Con il secondo motivo di appello è censurata “ In via precauzionale, erroneità della sentenza nella parte in cui non ha dato atto della sopravvenuta carenza di interesse, con riferimento alla caratterizzazione relativa alle aree interessate dalla servitù di passaggio, e comunque illegittimità di quest’ultima alla luce del principio “chi inquina paga ”.
In particolare, vengono contestate le statuizioni con cui il Tar fa riferimento “ all’obbligo per la ditta ricorrente di presentare un piano di caratterizzazione delle aree a terra, in proprietà ovvero in concessione e nella fascia attraversata dall’oleodotto ”: tale capo decisorio, secondo la prospettazione dell’appellante incidentale, nella parte in cui reca il riferimento alla lettera “e”, presenterebbe un refuso;argomentando diversamente, il medesimo capo di sentenza dovrebbe ritenersi erroneo, in quanto i provvedimenti successivi adottati dal Ministero si riferivano alle sole aree di competenza (proprietà e/o concessione), così come lo stesso Ministero, nel prendere atto della volontà della società di aderire al piano di caratterizzazione predisposto dall’EZIT, aveva precisato con nota del 19.6.2012 che le aree di competenza di SIOT ai fini della caratterizzazione avrebbero dovuto individuarsi soltanto nelle aree proprietà e in concessione, interessate dal passaggio delle tubazioni per il trasporto del greggio dal terminal marino.
L’appellante incidentale ha, altresì, riproposto i motivi di ricorso assorbiti “ in relazione alle prescrizioni del Ministero dell’ambiente relative agli interventi di messa in sicurezza di emergenza dei suoli e delle acque di falda: incompetenza e violazione e/o falsa applicazione degli artt. 240, 242, 244, 245, 250 e 252 del d.lgs. n. 152/06 nonché del principio “chi inquina paga”;eccesso di potere per difetto di istruttoria e di motivazione, travisamento dei fatti, illogicità manifesta, contraddittorietà, sviamento di potere e perplessità del dispositivo. Illegittimità derivata ”.

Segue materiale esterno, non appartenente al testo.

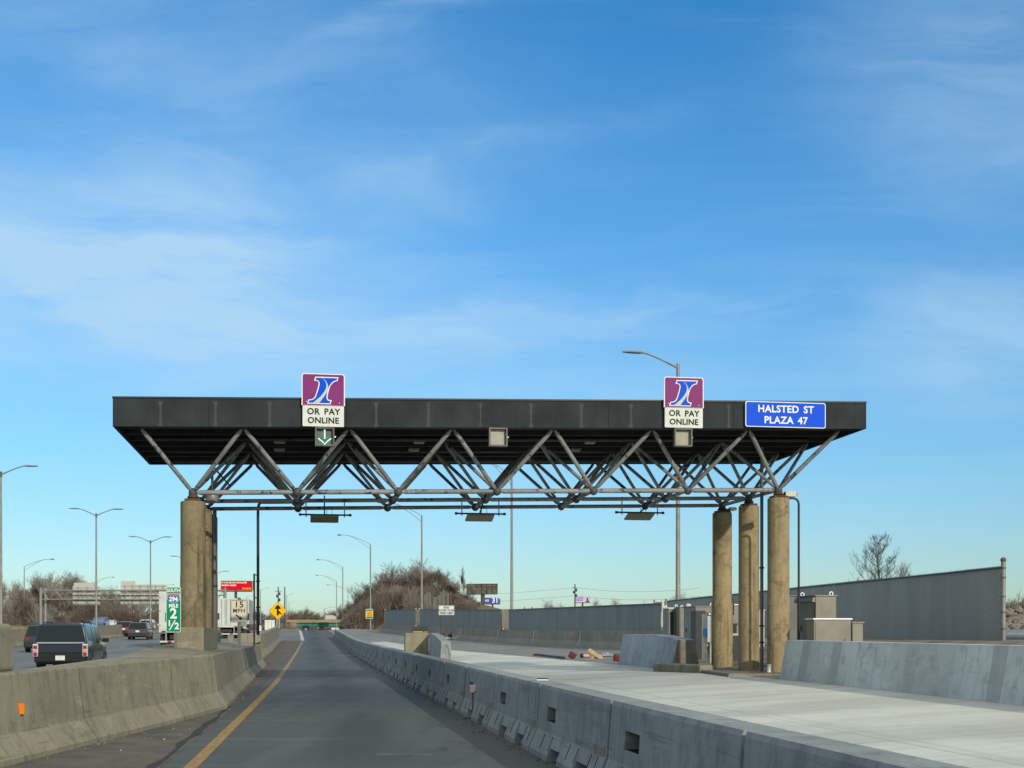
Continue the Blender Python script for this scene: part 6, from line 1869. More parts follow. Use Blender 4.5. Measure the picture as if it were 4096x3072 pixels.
# ------------------------------------------------------------------ vehicles
def wheel(parent, x, y, r, w, side):
    t = MB().lathe([(r*0.62, -w/2), (r*0.93, -w/2), (r, -w*0.32), (r, w*0.32), (r*0.93, w/2), (r*0.62, w/2)], (x, y, r), 20, 'X').build('wheel', M['rubber'], parent)
    s = side
    MB().lathe([(r*0.60, s*w*0.30-0.01*s), (r*0.60, s*w*0.46), (r*0.30, s*w*0.52), (r*0.08, s*w*0.50)] if s > 0 else [(r*0.08, s*w*0.50), (r*0.30, s*w*0.52), (r*0.60, s*w*0.46), (r*0.60, s*w*0.30-0.01*s)], (x, y, r), 14, 'X').build('rim', M['steel'], t)
def car(lab, px, d, paintm, L=4.7, Wd=1.86, H=1.68, boxy=0.0, zoff=0.0, rz=RZ, group='cars on the highway', belt=0.98, glassmat=None, flat=None, name='parked_car', plate=True, tailstyle='side', trim=False, xw=None, rails=True, hatch=0.32):
    """rear of the car at the origin, +y is forward; body grown from stations along its length"""
    x = X_(px, d) if xw is None else xw
    o = thing(name, lab, 'car', (x, d, hz(d)+zoff), rz, group)
    hw = Wd/2
    zb = belt
    tw = hw*(0.80 + 0.035*boxy)                   # half width at the roof edge
    # rows: sill, bumper line, shoulder, belt, roof edge, roof crown
    zr = [0.24, 0.50, zb-0.22, zb, H-0.07, H]
    xr = [hw*0.93, hw*0.995, hw, hw*0.965, tw, tw*0.80]
    hs = hatch*(1-0.72*boxy)
    st = [  # y per row for each station (rear -> front), with row width and height factors
        dict(y=[0.10, 0.0, 0.02, 0.06, hs, hs+0.12]),
        dict(y=[0.30, 0.26, 0.28, 0.34, hs+0.14, hs+0.2]),
        dict(y=[L*0.27]*6), dict(y=[L*0.45]*6), dict(y=[L*0.60, L*0.60, L*0.60, L*0.61, L*0.545, L*0.54]),
        dict(y=[L*0.70, L*0.70, L*0.70, L*0.70, L*0.71, L*0.71], z={4: zb+0.035, 5: zb+0.06}, x={4: 0.86, 5: 0.6}),
        dict(y=[L*0.93, L*0.95, L*0.95, L*0.93, L*0.92, L*0.92], z={2: zb-0.24, 3: zb-0.12, 4: zb-0.08, 5: zb-0.06}, x={0: 0.93, 1: 0.93, 2: 0.93, 3: 0.90, 4: 0.80, 5: 0.6}),
        dict(y=[L*0.985, L, L*0.995, L*0.975, L*0.965, L*0.96], z={2: zb-0.30, 3: zb-0.22, 4: zb-0.20, 5: zb-0.19}, x={0: 0.8, 1: 0.82, 2: 0.82, 3: 0.78, 4: 0.7, 5: 0.5})]
    ns = len(st)
    def pt(i, j, s):
        q = st[i]
        zz = q.get('z', {}).get(j, zr[j])
        ref = xr[j] if not ('x' in q and j in q['x']) else hw*q['x'][j]
        if i == 0: ref = ref*0.965
        if j == 5 and i < 5: zz -= 0.0
        return Vector((s*ref, q['y'][j], zz))
    m = MB()
    vid = {}
    for i in range(ns):
        for j in range(6):
            for s in (-1, 1):
                vid[i, j, s] = len(m.v); m.v.append(tuple(pt(i, j, s)))
    def face(*k, sm=True): m.f.append(tuple(vid[q] for q in k)); m.sm.append(sm)
    for i in range(ns-1):
        for j in range(5):
            face((i, j, 1), (i+1, j, 1), (i+1, j+1, 1), (i, j+1, 1)); face((i, j+1, -1), (i+1, j+1, -1), (i+1, j, -1), (i, j, -1))
        face((i, 5, 1), (i+1, 5, 1), (i+1, 5, -1), (i, 5, -1)); face((i, 0, -1), (i+1, 0, -1), (i+1, 0, 1), (i, 0, 1))
    for i in (0, ns-1):
        for j in range(5): face((i, j, -1), (i, j, 1), (i, j+1, 1), (i, j+1, -1))
    b = m.build('body', paintm, o, bevel=0.045, seg=3)
    gm = M['glass']
    def patch(nm, q, off, mat=gm, inset=0.06, par=None):
        a, bb, c, dd = q
        cen = (a+bb+c+dd)/4
        n = (bb-a).cross(dd-a).normalized()
        if n.dot(cen - Vector((0, L*0.45, 0.9))) < 0: n = -n
        vs = []
        for p in (a, bb, c, dd):
            e = (cen-p); p2 = p + e.normalized()*min(inset, e.length*0.4)
            vs.append(p2 + n*off)
        vs += [v - n*(off+0.02) for v in vs]
        return MB().add(vs, [(0, 1, 2, 3), (7, 6, 5, 4), (0, 4, 5, 1), (1, 5, 6, 2), (2, 6, 7, 3), (3, 7, 4, 0)]).build(nm, mat, par or o)
    patch('rear_window', (pt(0, 3, -1), pt(0, 3, 1), pt(0, 4, 1), pt(0, 4, -1)), 0.008, inset=0.07)
    for s in (-1, 1):
        for i in (1, 2, 3):
            patch('window', (pt(i, 3, s), pt(i+1, 3, s), pt(i+1, 4, s), pt(i, 4, s)), 0.008, inset=0.075)
        patch('window', (pt(4, 3, s), pt(5, 3, s), pt(4, 4, s), pt(4, 4, s)), 0.006, inset=0.05)
    patch('windshield', (pt(4, 4, -1), pt(4, 4, 1), pt(5, 4, 1), pt(5, 4, -1)), 0.008, inset=0.06)
    # bumper, lamps, plate, mirrors
    MB().box((0, 0.02, 0.46), (Wd*0.94, 0.16, 0.30)).build('bumper', M['black'] if boxy < 0.5 else paintm, o, bevel=0.05, seg=3)
    for s in (-1, 1):
        if tailstyle == 'side':
            t = MB().prism([(0, 0), (0.30, 0.02), (0.30, 0.10), (0.10, 0.17), (0.0, 0.16)] , -0.03, 0.16)
            t.v = [(s*(hw*0.955-0.0) - s*a, b_+0.04, c+zb-0.20) for a, b_, c in t.v]
            t.build('tail_light', M['tail'], o)
        else:
            t = MB().box((s*(hw-0.105), 0.0, zb-0.30), (0.185, 0.16, 0.46)).build('tail_light', M['taillens'], o, bevel=0.02)
            MB().box((s*(hw-0.105), -0.085, zb-0.19), (0.13, 0.02, 0.12)).box((s*(hw-0.105), -0.085, zb-0.44), (0.13, 0.02, 0.13)).build('red_lens', M['tail'], t)
            MB().box((s*(hw-0.105), -0.084, zb-0.315), (0.12, 0.014, 0.08)).build('reverse_lens', M['chrome'], t)
        mr = MB().box((s*(hw+0.13), L*0.645, zb+0.05), (0.24, 0.13, 0.17)).build('mirror', paintm, o, bevel=0.03)
        MB().box((s*(hw+0.02), L*0.645, zb+0.01), (0.10, 0.05, 0.05)).build('stalk', M['black'], mr)
        if rails: MB().pipe([(s*tw*0.86, L*0.14, H-0.02), (s*tw*0.86, L*0.17, H+0.05), (s*tw*0.86, L*0.45, H+0.05), (s*tw*0.86, L*0.48, H-0.02)], 0.022, 6).build('roof_rail', M['black'], o)
        for y in (L*0.20, L*0.80):
            wheel(o, s*(hw-0.105), y, 0.355, 0.24, s)
    if plate: MB().box((0, -0.02 if boxy < 0.5 else -0.075, (zb-0.18) if boxy < 0.5 else 0.48), (0.33, 0.02, 0.17)).build('plate', M['dwhite'], o)
    if trim: MB().box((0, 0.005, zb-0.03), (Wd*0.86, 0.05, 0.045)).build('trim_strip', M['chrome'], o)
    MB().beam((-0.05, 0.02+hs*0.15, zb+0.05), (0.42, 0.02+hs*0.25, zb+0.12), 0.02, 0.02).build('wiper', M['black'], o)
    MB().box((0, -0.065, 0.60), (Wd*0.80, 0.03, 0.03)).build('bumper_lip', M['black'], o)
    MB().box((0, L*0.16, H+0.03), (0.03, 0.10, 0.08)).build('antenna', M['black'], o)
    return o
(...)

Secondo la prospettazione dell’appellante, non potrebbe ravvisarsi la competenza ministeriale ad adottare le misure di messa in sicurezza;inoltre, l’Amministrazione non avrebbe accertato la presenza di legami dell’inquinamento con eventi “repentini” riguardanti l’oleodotto, con conseguente carenza dei presupposti giustificativi dell’azione delle relative misure.
L’appellante, infine, ha eccepito l’inammissibilità e l’infondatezza dell’appello ministeriale, riservandosi una più compiuta disamina nella memoria difensiva in vista dell’udienza di merito.
3. Con atto congiunto depositato in data 10.2.2021 il Ministero dell’Ambiente e della Tutela del Territorio e del Mare e la Società Italiana per l’Oleodotto Transalpino hanno rinunciato, rispettivamente, all’appello principale e a quello incidentale proposti avverso la sentenza n. 183 del 2014 pronunciata dal Tar Friuli Venezia Giulia, con compensazione delle spese di lite.
4. La causa è stata trattenuta in decisione nell’udienza pubblica del 25 marzo 2021.
5. L’appello principale e l’appello incidentale devono essere dichiarati improcedibili per sopravvenuta carenza di interesse.
Il processo amministrativo, connotato dalla natura soggettiva della giurisdizione esercitata, risponde al principio dispositivo, risultando nella disponibilità della parte l’introduzione del giudizio, così come la sua prosecuzione.
Ai sensi dell’art. 84, commi 3 e 4, c.p.a., infatti, “ 3. La rinuncia deve essere notificata alle altre parti almeno dieci giorni prima dell'udienza. Se le parti che hanno interesse alla prosecuzione non si oppongono, il processo si estingue.